Anyway, as I reach 40, I feel like the way my parents did; worried about money and the future. Though I'm probably a little more financially stable as I already own my house (well, at least 70% or so, depending on how much my house is worth today -- the rest belongs to the bank), I have the same fears. What will the future bring to me and my children? Though I don't worry about a nuclear bomb ending the world like they probably did, I do worry about what is coming. Will they grow up in a country with reduced expectations, crushed by an inability to break the chains put upon them by previous generations? Will they live in a land where all the good jobs have been exported to other nations and all the previous works left by earlier generations has been exhausted, leaving them destitute? Will they live in a country of reduced freedoms due to political and economic reasons? Or will they live in a country like the one I grew up in because we, as a nation, do what we do best and reinvent our economy and reestablish the freedoms for which many of died for?

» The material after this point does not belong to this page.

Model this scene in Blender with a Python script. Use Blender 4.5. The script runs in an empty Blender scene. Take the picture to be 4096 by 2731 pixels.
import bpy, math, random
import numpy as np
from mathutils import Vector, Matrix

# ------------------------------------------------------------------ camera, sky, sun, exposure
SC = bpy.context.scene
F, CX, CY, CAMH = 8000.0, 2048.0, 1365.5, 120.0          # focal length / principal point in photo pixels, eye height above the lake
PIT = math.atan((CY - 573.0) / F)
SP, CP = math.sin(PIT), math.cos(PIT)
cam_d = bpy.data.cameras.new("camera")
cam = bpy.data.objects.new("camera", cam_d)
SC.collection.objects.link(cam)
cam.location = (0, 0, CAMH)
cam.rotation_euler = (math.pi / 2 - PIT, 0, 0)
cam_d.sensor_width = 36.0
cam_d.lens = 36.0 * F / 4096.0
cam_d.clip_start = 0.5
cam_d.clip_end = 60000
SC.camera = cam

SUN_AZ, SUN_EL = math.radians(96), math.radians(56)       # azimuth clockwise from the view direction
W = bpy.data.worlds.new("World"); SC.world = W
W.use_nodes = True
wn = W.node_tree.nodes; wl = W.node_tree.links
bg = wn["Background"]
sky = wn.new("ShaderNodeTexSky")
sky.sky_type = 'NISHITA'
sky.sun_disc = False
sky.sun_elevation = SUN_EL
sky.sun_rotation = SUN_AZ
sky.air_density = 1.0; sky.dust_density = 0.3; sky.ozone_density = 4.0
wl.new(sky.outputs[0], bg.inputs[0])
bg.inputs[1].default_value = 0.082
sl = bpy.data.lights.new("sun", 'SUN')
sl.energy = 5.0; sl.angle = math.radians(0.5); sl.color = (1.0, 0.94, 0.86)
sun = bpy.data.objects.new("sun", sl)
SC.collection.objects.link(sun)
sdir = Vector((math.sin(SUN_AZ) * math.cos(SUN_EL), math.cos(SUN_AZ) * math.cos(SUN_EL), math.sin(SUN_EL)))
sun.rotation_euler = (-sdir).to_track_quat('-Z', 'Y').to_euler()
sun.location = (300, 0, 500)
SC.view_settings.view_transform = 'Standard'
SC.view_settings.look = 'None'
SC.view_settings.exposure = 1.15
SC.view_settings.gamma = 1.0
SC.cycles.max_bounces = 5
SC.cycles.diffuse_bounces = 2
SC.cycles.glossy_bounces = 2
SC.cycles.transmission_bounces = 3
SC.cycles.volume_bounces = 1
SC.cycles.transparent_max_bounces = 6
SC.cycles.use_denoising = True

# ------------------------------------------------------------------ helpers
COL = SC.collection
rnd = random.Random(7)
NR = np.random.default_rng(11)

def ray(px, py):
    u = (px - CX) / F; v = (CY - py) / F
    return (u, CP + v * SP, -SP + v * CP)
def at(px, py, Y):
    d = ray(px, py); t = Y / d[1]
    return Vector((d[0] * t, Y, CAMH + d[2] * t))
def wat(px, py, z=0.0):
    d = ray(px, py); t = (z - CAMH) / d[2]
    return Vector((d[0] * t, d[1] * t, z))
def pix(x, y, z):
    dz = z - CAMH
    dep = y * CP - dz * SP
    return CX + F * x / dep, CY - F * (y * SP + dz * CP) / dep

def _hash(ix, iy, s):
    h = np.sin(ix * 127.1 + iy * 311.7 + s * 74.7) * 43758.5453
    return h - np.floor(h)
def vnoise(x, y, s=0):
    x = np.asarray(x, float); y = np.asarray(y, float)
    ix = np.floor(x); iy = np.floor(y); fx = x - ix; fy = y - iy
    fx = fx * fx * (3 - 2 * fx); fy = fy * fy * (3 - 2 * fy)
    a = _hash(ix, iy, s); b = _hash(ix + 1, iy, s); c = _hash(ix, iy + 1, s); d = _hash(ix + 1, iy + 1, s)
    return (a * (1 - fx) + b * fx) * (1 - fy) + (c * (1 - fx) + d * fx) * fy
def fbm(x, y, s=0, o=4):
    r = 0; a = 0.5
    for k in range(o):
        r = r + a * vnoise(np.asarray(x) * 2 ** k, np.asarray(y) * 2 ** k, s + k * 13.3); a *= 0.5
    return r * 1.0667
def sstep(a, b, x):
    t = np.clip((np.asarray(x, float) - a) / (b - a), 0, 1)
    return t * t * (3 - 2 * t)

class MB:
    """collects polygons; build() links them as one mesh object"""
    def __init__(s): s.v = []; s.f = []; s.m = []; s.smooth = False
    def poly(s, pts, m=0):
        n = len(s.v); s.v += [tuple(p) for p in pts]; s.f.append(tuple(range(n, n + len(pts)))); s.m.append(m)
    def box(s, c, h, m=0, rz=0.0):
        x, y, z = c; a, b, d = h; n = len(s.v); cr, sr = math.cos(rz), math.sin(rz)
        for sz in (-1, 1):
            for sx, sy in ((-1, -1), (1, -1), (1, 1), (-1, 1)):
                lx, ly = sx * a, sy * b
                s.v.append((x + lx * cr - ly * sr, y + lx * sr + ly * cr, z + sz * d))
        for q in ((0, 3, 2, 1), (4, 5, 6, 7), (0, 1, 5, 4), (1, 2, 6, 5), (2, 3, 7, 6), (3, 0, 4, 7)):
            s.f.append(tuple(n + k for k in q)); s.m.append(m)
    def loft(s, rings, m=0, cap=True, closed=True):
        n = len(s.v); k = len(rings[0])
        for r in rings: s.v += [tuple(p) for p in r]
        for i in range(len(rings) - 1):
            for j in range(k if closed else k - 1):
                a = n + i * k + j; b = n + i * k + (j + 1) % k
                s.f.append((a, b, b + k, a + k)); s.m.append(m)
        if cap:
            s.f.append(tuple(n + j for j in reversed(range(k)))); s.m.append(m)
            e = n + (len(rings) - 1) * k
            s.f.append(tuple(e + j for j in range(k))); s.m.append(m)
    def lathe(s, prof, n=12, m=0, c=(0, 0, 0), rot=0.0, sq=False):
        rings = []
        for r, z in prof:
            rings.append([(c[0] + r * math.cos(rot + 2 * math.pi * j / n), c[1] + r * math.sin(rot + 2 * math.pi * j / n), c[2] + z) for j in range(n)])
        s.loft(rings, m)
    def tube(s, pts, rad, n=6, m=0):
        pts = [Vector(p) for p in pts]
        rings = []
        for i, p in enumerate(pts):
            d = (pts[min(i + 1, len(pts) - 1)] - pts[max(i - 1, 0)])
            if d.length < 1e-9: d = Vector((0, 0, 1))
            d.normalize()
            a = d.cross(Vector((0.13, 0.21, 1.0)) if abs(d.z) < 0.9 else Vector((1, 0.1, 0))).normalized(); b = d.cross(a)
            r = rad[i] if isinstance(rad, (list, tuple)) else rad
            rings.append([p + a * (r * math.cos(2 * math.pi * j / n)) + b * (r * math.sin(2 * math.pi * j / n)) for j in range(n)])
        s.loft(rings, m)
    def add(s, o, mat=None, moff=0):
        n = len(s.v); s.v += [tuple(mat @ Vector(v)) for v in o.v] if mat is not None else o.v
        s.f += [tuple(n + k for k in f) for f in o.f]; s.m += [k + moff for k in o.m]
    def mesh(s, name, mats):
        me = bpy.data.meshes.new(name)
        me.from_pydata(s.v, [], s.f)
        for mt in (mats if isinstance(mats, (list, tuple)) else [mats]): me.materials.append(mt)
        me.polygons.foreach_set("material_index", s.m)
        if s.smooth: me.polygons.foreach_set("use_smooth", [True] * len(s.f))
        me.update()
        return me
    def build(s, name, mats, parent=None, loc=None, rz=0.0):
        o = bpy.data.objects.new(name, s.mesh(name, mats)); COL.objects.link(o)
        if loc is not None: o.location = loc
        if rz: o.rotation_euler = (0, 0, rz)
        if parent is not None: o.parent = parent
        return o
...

Thoughts of a bigger house or an expansion to our current one are on hold for the moment. Fortunately, like my parents, we don't have credit card debt, always paying off our bills in full each month, outside the occasional emergency once or twice for which we drastically cut spending in the ensuing months to get ourselves off the paying interest roller coaster. Additionally, unlike my parents, I will be aging in a country with an economy that will not be as kind to me as to my parents. Both my parents could count on pensions (though he died before retiring, my mother received my father's pension), could health care, social security that led, for my mother before she got too ill, a comfortable retirement. I can look forward to reduced social security and health benefits, a smaller pension, increasing commodity prices, a failing infrastructure and a ton of debt left by those who didn't believe in pay as you go. I could go on, and bash baby boomers, but why bother when others are willing to do so.

But, as I turn 40, I have one real wish: that I'm around in 32 years to see what my eldest child writes on his 40th birthday.